La guerra de la deuda
El presente siglo comenzó con dos hechos capitales para los Estados Unidos: el cambio de Clinton por Bush y los violentos ataques del 11 de septiembre de 2001. Bill Clinton entregó un amplio superávit, generado ante todo por la disminución del desbocado gasto militar. La reacción del complejo militar-industrial ante esa vertical rebaja en el gasto fue el apoyo irrestricto a uno de los suyos, George W. Bush, cuya misión no parecía otra que esperar cualquier pretexto para desatar una guerra de proporciones.
Los radicales islámicos que protagonizaron la locura del 11 de septiembre pusieron el detonante que faltaba. Bush tocó las trompetas del miedo colectivo y se sintió respaldado para desatar, no una sino dos guerras, en Afganistán y en Irak, sin ninguna proporcionalidad entre el riesgo que esas lejanas naciones representaban y la gigantesca movilización de recursos. La chequera del Tío Sam volvió a girar sin control, para felicidad de los belicistas, léase Cheney, Rumsfeld y compañía.
La actividad bélica en el oeste asiático no hizo caso a los apresurados partes de victoria que Bush daba de cuando en cuando. Estados Unidos, ante la eternización de los conflictos, comenzó a cuestionar seriamente el costo de la guerra y su impacto directo en la creciente deuda nacional. Con la llegada de Barack Obama al poder, la deuda de la guerra pasó al primer nivel de la discusión pública.

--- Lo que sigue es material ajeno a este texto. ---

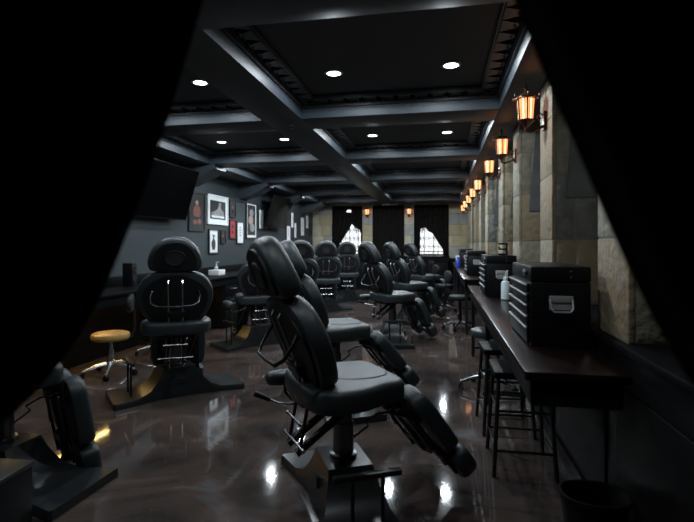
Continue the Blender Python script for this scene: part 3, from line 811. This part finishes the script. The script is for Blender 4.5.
PF = [
    (187.8, 204, 190.7, 231.7, 192.5, 231.0, .03, ARTK, .02, ARTK, 'dark picture of a red-brown figure beside the large television', a_figure),
    (206.7, 227, 193.8, 224, 197.5, 225.5, .03, WHITE, .075, WHITE, 'large white-matted black and white picture of reclining figure', a_recline),
    (208, 217.4, 228.8, 254.2, 229.5, 253.2, .022, ARTK, .02, WHITE, 'white picture with black vase shape, lowest on the left wall', a_vase),
    (228.8, 235, 199.8, 217.2, 200.8, 217.6, .022, ARTK, .02, ARTK, 'small dark picture above the red picture', a_dark),
    (228.8, 235, 219.6, 238.9, 220, 238.6, .02, ARTK, .01, ARTR, 'red picture with black marks on the left wall', a_red),
    (220, 224.8, 230, 244, 230.2, 243.4, .02, ARTK, .01, ARTK, 'small all-black picture between vase picture and red picture', a_dark),
    (236, 243, 221.4, 244, 222, 243.4, .018, ARTK, .02, WHITE, 'narrow white picture with grey script right of the red one', a_script),
    (245.5, 256, 200.7, 239, 203, 238.4, .025, ARTK, .055, WHITE, 'tall white-matted picture crowded with pale shapes', a_collage),
    (257.8, 263, 209, 229.3, 209.6, 229, .016, ARTK, .02, WHITE, 'narrow white picture just left of the farther television', a_blank),
    (285.7, 290, 225.4, 241.6, 225.6, 241, .016, ARTK, .02, WHITE, 'narrow white picture under right edge of the farther television', a_script),
    (290, 293, 212, 228.2, 212.4, 228, .016, ARTK, .02, WHITE, 'narrow white picture just right of the farther television', a_blank),
    (293.2, 296, 222.4, 238.4, 222.6, 238, .016, ARTK, .02, WHITE, 'narrow white picture, lower one of a staggered pair', a_blank),
    (299.8, 303.8, 216.7, 236.6, 217, 236, .016, ARTK, .02, MATS['downlight_ring'], 'pale grey picture second from the far stone wall', a_blank),
    (304.9, 308, 213.6, 229, 214, 228.6, .016, ARTK, .02, WHITE, 'narrow white picture high near the far stone wall', a_blank),
    (309.2, 311.4, 224, 235.6, 224.2, 235.2, .016, ARTK, .01, ARTK, 'small dark picture nearest the far stone wall', a_dark)]
for p in PF: picture(*p)

# ------------------------------------------------------------ black low box in the left foreground
t = empty('low_black_box', (-2.34, 1.78, 0), R(4)); tag(t, 'low black box on the floor at the bottom left', 'box')
MB().box((-.32, -.30, 0), (.32, .30, .32), bev=.006).build('body', PLASTIC, t)
MB().box((-.33, -.31, .321), (.33, .31, .345), bev=.008).build('lid', BASEM, t)

# ------------------------------------------------------------ entrance curtains
YC = .72
def ctab(pts): return [(on_y(px, py, YC)[2], on_y(px, py, YC)[0]) for px, py in pts]
LE = ctab([(232, -120), (216, -40), (205, 0), (193, 40), (179, 85), (165, 130), (151, 170), (136, 210), (120, 250), (103, 290), (82, 330), (55, 368), (25, 402), (0, 424), (-40, 452), (-55, 480)])
RE = ctab([(478, -120), (506, -40), (522, 0), (541, 45), (557, 85), (573, 120), (590, 160), (605, 195), (622, 235), (640, 275), (660, 315), (680, 352), (700, 385), (730, 425), (745, 460)])
zs = [.01 + (2.44 - .01) * k / 70 for k in range(71)]
for k, (tab, lb) in enumerate(((LE, 'black velvet curtain swept aside at the left of the entrance'), (RE, 'black velvet curtain swept aside at the right of the entrance'))):
    t = empty('entrance_curtain', (-1.0 if k == 0 else .7, YC, 0)); tag(t, lb, 'curtain', 'entrance curtains')
    ox = t.location.x; mb = MB()
    if k == 0: sheet(mb, lambda z: -1.44-ox, lambda z: lerp(tab, z)-ox, zs, 0, .028, 6, nu=90)
    else: sheet(mb, lambda z: lerp(tab, z)-ox, lambda z: .91-ox, zs, 0, .028, 5, nu=90, ph=2)
    mb.build('drape', VELVET, t)
    mb = MB()
    tx = (-1.42, -1.0) if k == 0 else (.62, .90)
    mb.tube([(tx[0]-ox, -.05, .95), ((tx[0]+tx[1])/2-ox, -.06, .90), (tx[1]-ox, -.05, .93)], .012, n=8); mb.build('tieback', BRONZE, t)
t = empty('curtain_pole', (-.27, YC, 2.47)); tag(t, 'curtain pole above the entrance curtains', 'curtain pole')
MB().tube([(-1.17, 0, 0), (1.18, 0, 0)], .018, n=12).build('pole', BLACK, t)

# ------------------------------------------------------------ world, camera
w = bpy.data.worlds.new('World'); S.world = w; w.use_nodes = True
w.node_tree.nodes['Background'].inputs['Color'].default_value = (.92, .96, 1, 1)
w.node_tree.nodes['Background'].inputs['Strength'].default_value = 3.5
cd = bpy.data.cameras.new('Camera'); cam = bpy.data.objects.new('Camera', cd); COL.objects.link(cam)
cam.location = (0, 0, H); cam.rotation_euler = (PI/2, 0, PSI)
cd.sensor_width = 36; cd.lens = F / 694 * 36; cd.shift_y = -17 / 694
cd.clip_start = .05
cd.dof.use_dof = True; cd.dof.focus_distance = 4.2; cd.dof.aperture_fstop = 2.0
S.camera = cam
S.view_settings.view_transform = 'Standard'
S.view_settings.exposure = 0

Pero he aquí que cuando los Estados Unidos comienzan a ver la luz al final de los túneles bélicos, se desata en el seno de esa sociedad otra gran discusión: cuáles son los límites de la deuda pública. Ambos bandos, el republicano y el demócrata, ya parecen ser conscientes de que el déficit norteamericano superó hace rato los límites de la prudencia. Pero, ¿en dónde recortar los gastos?
En plena etapa preelectoral, cada dólar dejado de gastar puede significar caudales de votos a favor o en contra. Los republicanos, fieles a su talante anglosajón y protestante, consideran que nadie cuida mejor los intereses de los ciudadanos que los propios ciudadanos; que los recursos cedidos al odiado gobierno federal por la vía de los impuestos no hacen más que subvencionar a los avivatos y a los irresponsables; y que el único gasto que no se puede tocar es el de la defensa.
Los demócratas contraargumentan con fiereza: una sociedad civilizada no puede abandonar a su suerte a los ancianos, a los menesterosos y a los enfermos; una sociedad civilizada necesita regularizar la situación de los migrantes que van a trabajar en labores que los demás no desempeñan; una sociedad civilizada puede convivir inteligentemente con las demás naciones del mundo, sin tener que mantener una ruinosa presencia bélica en todas las latitudes.
El empate de opiniones en el Congreso norteamericano tiene una fecha límite: el 2 de agosto. Si ese día no se eleva el techo de la deuda pública, el Gobierno tendrá que declarar una bancarrota parcial. Nadie sabe qué va a suceder en una nación que pasó, de una discusión sobre la deuda de la guerra, a una verdadera guerra de la deuda.